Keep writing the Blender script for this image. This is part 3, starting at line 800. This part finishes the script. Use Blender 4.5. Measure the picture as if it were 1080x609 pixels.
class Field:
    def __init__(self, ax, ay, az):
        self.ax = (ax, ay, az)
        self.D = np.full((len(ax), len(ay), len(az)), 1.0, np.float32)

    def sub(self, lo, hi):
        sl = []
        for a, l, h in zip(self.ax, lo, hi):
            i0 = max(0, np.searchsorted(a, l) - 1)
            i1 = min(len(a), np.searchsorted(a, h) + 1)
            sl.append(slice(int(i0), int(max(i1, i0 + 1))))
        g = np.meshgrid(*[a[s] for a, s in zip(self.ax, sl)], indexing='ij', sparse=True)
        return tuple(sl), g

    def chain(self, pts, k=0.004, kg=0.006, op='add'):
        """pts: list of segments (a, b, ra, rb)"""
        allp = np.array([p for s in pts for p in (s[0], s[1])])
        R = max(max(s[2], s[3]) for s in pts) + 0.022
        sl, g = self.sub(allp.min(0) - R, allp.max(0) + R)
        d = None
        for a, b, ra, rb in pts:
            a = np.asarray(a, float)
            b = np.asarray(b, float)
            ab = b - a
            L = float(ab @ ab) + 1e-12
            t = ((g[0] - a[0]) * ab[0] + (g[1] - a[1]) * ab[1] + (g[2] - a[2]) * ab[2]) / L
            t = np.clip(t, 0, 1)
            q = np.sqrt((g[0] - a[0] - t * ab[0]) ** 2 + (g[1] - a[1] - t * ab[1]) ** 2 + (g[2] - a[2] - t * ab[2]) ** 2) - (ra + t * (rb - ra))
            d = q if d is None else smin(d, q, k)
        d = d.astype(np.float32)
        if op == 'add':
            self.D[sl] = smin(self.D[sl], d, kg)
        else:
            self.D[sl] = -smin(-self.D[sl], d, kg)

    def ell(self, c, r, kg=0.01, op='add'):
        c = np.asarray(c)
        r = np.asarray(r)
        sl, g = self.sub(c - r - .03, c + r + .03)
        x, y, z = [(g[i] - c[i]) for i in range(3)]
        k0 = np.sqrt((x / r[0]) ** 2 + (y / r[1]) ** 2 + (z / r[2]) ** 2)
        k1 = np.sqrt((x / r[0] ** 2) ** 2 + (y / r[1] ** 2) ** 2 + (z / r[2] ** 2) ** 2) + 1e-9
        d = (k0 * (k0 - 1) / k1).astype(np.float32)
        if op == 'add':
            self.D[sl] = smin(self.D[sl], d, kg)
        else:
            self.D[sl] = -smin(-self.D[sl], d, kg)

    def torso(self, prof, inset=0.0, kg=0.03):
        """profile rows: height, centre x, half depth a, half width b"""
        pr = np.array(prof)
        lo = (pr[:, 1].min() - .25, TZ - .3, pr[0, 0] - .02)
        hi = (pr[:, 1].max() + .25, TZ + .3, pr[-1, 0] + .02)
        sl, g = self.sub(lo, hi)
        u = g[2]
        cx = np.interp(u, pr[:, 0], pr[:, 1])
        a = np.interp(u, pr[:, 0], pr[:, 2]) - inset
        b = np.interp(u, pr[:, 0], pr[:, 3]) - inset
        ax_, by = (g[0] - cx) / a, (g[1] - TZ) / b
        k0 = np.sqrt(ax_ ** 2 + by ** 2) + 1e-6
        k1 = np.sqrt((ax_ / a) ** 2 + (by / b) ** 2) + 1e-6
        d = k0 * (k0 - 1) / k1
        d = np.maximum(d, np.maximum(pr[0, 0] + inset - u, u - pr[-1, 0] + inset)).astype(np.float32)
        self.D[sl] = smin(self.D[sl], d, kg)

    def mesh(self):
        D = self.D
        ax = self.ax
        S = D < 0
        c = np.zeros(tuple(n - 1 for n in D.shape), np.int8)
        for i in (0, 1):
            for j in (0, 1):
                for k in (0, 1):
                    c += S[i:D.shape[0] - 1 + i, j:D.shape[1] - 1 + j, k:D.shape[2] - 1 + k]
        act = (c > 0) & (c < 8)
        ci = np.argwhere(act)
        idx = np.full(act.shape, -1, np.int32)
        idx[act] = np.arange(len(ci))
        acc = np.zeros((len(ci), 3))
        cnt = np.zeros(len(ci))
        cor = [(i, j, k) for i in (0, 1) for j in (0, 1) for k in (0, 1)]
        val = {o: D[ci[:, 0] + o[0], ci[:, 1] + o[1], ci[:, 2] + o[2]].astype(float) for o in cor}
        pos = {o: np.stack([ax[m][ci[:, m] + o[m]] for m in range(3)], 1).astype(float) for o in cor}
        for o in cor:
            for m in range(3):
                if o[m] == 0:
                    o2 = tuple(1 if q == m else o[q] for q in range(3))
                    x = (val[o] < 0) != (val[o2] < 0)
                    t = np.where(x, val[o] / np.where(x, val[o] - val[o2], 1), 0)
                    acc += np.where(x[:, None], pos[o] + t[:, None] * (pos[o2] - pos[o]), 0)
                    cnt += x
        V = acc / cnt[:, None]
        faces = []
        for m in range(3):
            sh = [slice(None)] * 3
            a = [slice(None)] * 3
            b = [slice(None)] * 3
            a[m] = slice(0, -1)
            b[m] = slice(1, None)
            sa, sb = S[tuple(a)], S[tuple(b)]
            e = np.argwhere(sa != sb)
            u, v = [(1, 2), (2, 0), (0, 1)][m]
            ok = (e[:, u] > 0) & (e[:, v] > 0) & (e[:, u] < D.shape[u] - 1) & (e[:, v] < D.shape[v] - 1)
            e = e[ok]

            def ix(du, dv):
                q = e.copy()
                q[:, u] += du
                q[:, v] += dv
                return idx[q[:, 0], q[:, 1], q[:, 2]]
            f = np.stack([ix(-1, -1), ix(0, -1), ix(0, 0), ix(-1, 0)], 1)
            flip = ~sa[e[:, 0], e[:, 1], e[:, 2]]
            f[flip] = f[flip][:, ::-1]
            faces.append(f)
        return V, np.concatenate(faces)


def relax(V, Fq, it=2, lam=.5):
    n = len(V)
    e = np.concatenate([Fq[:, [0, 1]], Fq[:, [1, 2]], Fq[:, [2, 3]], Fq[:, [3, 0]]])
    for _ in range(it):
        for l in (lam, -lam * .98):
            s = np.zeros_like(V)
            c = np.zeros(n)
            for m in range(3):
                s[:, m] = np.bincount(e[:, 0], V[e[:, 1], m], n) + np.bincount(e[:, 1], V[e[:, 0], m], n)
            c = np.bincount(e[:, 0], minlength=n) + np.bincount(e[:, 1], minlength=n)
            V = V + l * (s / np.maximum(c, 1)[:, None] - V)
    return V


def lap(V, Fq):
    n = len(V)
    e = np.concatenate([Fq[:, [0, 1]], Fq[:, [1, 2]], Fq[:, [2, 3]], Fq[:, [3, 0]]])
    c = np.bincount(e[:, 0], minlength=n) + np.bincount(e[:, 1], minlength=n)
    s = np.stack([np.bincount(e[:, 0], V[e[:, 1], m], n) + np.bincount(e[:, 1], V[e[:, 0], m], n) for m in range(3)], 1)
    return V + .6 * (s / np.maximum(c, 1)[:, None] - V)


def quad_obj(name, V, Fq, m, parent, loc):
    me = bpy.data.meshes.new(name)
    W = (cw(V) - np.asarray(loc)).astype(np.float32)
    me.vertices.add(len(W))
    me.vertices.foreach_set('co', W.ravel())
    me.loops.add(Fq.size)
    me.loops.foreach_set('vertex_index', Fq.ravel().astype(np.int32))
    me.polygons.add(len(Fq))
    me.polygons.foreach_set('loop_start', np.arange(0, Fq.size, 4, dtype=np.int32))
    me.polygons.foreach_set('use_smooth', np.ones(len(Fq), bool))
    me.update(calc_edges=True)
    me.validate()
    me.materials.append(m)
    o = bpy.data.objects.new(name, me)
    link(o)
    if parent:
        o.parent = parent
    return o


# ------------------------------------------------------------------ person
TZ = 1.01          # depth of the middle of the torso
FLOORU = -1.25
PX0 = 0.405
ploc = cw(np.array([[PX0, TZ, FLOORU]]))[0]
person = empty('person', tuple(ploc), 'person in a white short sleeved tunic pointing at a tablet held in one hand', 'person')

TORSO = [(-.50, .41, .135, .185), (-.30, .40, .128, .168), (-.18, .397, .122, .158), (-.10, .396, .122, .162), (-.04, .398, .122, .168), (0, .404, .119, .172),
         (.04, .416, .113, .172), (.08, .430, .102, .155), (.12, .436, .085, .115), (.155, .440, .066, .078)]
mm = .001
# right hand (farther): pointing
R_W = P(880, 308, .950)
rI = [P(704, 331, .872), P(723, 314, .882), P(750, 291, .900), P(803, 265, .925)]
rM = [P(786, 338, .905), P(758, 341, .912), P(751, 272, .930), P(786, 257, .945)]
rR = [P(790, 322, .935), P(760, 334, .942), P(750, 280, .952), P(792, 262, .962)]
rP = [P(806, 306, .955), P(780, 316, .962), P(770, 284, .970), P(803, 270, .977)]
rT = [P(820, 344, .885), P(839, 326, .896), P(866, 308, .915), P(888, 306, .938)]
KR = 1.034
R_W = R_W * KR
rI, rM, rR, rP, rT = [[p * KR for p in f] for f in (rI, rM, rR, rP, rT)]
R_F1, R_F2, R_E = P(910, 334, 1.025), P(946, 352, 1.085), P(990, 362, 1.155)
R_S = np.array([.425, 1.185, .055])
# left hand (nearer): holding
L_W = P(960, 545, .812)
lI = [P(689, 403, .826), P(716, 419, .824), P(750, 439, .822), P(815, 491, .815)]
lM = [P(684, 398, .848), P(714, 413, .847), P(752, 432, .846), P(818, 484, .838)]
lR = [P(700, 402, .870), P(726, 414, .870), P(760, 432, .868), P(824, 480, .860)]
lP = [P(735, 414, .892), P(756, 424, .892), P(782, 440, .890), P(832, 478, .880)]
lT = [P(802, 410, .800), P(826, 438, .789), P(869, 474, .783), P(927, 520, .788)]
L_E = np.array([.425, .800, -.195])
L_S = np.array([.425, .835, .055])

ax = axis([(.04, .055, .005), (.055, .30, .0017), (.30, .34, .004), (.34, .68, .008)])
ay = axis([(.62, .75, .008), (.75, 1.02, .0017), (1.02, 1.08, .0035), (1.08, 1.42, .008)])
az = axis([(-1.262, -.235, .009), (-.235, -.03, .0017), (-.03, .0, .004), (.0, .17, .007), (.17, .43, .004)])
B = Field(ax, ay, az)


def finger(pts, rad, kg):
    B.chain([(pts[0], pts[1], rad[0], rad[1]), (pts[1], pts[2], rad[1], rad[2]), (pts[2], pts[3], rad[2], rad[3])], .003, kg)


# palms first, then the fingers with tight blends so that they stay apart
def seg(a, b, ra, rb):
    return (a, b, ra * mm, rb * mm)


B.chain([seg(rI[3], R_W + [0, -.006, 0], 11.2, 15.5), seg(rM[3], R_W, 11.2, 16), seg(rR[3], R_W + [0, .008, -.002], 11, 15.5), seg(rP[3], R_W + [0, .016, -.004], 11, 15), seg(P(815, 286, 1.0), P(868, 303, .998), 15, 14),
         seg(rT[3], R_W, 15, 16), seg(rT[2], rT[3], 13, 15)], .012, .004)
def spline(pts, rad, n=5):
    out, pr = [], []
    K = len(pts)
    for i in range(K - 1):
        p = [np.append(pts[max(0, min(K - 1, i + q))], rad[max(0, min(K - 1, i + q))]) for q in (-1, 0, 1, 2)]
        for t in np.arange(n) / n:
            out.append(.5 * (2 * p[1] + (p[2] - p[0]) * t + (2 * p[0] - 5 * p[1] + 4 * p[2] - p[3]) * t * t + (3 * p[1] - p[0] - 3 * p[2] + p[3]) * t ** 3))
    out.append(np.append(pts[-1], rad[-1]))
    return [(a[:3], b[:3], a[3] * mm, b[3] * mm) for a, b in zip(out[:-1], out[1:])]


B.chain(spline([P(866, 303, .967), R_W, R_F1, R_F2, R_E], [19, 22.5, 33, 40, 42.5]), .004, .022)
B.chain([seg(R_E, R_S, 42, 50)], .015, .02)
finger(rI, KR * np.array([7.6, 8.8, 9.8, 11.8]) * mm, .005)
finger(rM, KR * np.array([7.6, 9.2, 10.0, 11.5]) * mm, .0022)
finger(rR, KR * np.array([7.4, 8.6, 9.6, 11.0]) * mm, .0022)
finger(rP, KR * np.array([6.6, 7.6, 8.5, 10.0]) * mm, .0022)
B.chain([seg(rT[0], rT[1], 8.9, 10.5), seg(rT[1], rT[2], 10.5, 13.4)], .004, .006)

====

Starting at the first line of the data above, please restate word for word every line up to and including the one that holds "self.D = np.full((len(ax), len(ay), len(az)), 1.0, np.float32)", and add nothing else.

Keep writing the Blender script for this image. This is part 3, starting at line 800. This part finishes the script. Use Blender 4.5. Measure the picture as if it were 1080x609 pixels.
class Field:
    def __init__(self, ax, ay, az):
        self.ax = (ax, ay, az)
        self.D = np.full((len(ax), len(ay), len(az)), 1.0, np.float32)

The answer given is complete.